5 ways to overcome lack of experience

September 10, 2009

“If you have built castles in the air, your work need not be lost; that is where they should be. Now put foundations under them.” ~ Henry David Thoreau


Welcome to my episode of Confessions of a Little Lost Girl, way less chic than the shopaholic variety. I’m not ashamed to say that despite my age, my parents still teach me valuable lessons on a regular basis or remind me of ones forgotten.

As positive as I’ve been about the slow bloom of my freelance writing business, there are times when I feel like I’m suffering a brain fart of epic proportions chock-full of doubt. I’ll catch my poor dad off guard when he’s watching another re-run of CSI and collapse on the couch with a disheartened grunt, embarking on a never-ending string of complaints and insecurities that probably make the gross  autopsy scenes seem not so bad (I promise he still loves me).

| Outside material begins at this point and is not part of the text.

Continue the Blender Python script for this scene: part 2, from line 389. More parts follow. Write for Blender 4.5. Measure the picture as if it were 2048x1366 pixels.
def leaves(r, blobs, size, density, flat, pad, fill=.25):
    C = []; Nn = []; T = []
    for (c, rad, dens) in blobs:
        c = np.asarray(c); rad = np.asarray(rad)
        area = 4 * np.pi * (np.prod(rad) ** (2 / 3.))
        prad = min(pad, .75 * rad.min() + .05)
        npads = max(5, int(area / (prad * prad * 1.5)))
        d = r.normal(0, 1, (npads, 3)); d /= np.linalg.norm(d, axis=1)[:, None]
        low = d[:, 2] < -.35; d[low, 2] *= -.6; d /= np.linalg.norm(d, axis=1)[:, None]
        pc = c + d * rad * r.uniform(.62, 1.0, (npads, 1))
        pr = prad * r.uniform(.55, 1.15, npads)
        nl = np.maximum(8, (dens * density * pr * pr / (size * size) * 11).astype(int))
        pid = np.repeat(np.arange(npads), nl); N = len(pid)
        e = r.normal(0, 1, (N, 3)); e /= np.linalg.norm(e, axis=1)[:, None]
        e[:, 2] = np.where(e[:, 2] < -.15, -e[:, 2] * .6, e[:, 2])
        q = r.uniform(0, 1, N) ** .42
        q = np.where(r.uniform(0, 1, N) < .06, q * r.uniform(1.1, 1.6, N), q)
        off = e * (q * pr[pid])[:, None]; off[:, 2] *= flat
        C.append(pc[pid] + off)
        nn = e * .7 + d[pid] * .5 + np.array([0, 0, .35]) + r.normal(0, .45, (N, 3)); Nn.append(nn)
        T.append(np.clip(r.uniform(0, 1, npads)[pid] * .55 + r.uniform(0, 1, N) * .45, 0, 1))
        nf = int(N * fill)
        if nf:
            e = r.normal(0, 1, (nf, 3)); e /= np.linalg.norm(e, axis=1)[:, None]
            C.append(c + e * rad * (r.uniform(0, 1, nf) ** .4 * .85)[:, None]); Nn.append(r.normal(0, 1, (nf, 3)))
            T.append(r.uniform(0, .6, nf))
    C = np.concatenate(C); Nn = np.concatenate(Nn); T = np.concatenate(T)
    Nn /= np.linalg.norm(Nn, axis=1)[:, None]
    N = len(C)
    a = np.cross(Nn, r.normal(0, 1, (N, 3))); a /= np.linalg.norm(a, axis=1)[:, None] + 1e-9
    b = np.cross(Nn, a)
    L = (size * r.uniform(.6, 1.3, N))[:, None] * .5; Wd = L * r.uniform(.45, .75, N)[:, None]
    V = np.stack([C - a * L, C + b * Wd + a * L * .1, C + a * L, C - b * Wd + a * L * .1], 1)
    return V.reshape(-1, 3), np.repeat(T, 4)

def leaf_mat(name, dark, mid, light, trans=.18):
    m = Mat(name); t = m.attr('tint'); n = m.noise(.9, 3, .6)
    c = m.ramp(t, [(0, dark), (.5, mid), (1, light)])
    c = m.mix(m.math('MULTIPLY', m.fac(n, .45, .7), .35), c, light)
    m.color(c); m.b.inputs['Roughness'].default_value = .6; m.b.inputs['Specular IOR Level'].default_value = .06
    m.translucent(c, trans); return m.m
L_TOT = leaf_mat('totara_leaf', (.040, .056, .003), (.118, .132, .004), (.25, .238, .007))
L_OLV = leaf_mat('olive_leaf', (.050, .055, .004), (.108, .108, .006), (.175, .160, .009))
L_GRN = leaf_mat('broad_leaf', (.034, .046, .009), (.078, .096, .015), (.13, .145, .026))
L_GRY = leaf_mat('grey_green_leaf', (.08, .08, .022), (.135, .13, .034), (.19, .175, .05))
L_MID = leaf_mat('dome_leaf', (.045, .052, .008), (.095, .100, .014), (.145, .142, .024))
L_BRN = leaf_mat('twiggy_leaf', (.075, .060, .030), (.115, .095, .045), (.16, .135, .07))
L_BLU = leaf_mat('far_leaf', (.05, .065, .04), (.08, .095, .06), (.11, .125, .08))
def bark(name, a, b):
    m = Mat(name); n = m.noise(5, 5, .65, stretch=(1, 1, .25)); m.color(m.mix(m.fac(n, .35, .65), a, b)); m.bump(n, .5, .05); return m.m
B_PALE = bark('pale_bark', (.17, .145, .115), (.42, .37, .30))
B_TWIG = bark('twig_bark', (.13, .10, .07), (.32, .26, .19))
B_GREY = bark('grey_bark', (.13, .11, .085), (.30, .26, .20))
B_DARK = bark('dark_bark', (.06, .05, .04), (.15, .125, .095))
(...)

I tell him I’m swimming in a pool of pros. I don’t have a track record that boasts of 20 years of experience. How can I set myself apart? How can I make clients choose me? He’s a dude of few words, but he reminds me of factors within my control. And I wanted to share those with you today. Even if you’re just a rookie, there are actions you can take to land promising gigs and overcome a skimpy track record. Because hey, Abraham Lincoln didn’t start rockin’ the political scene right away either!


  1. Persistence – Persevering is the lifeblood of your freelance writing career. Develop a thick skin and go after what you want. Gigs won’t fall into your lap (unless you’ve got one killer luck gene). So don’t let rejection letters, or worse – silences – get you down. Persistence is what will eventually promote and nurture your talent.  Simply by being persistent, you can put yourself above the gaggle of freelancers that give up over the long haul. Talent may play a major role in establishing a good reputation, but unwavering determination counts for more than you realize.
  2. Education – If you want to keep a leg up on the competition, you better get used to the idea of life-long learning. Your education will never end – and it shouldn’t either. Reading reference books, joining professional groups and associations, and going to seminars or classes can give you new skills to market or help you brush up on the ones you already possess. This will make you more valuable to potential clients because they’ll feel confident in your ability to deliver on your promises. While education isn’t a substitute for experience, it’ll definitely boost your chances of landing gigs early on in your career.
  3. Professionalism – You don’t want to stand out as an amateur. Nobody’s asking you to sign up to look like Donald Trump. Conducting yourself as a professional isn’t as difficult as it sounds. Meet your deadlines, be respectful of your clients, project a businesslike appearance when engaging in face-to-face communications, maintain your integrity, provide excellent customer service, keep in touch with clients, listen to feedback from your clients and take it into consideration (good or bad), and always under-promise and over-deliver.
  4. Enthusiasm – A little enthusiasm can go a long way. Clients will pick up on your positive attitude and high energy. Let me put it this way…if you were looking to hire a freelancer, which of the following would you choose? The one with more experience but a lackluster approach to your project? Or the less experienced one who showed curiousity by asking questions about the assignment and seemed genuinely gung ho about working with you? Point made.
  5. Honesty – While the desire to beef up your credentials and embellish your capabilities may seem like a good idea at the time, you’re more likely to irritate a potential client than impress them. It’s kind of like false advertising…think the A-cup chick who wears a padded bra that gives off the impression she’s a C-cup. Be honest about you abilities because honesty and good manners are always remembered. After all, no client wants to be left with that cheated, sour taste in their mouth.

Got something else to add to the list? Suggest away!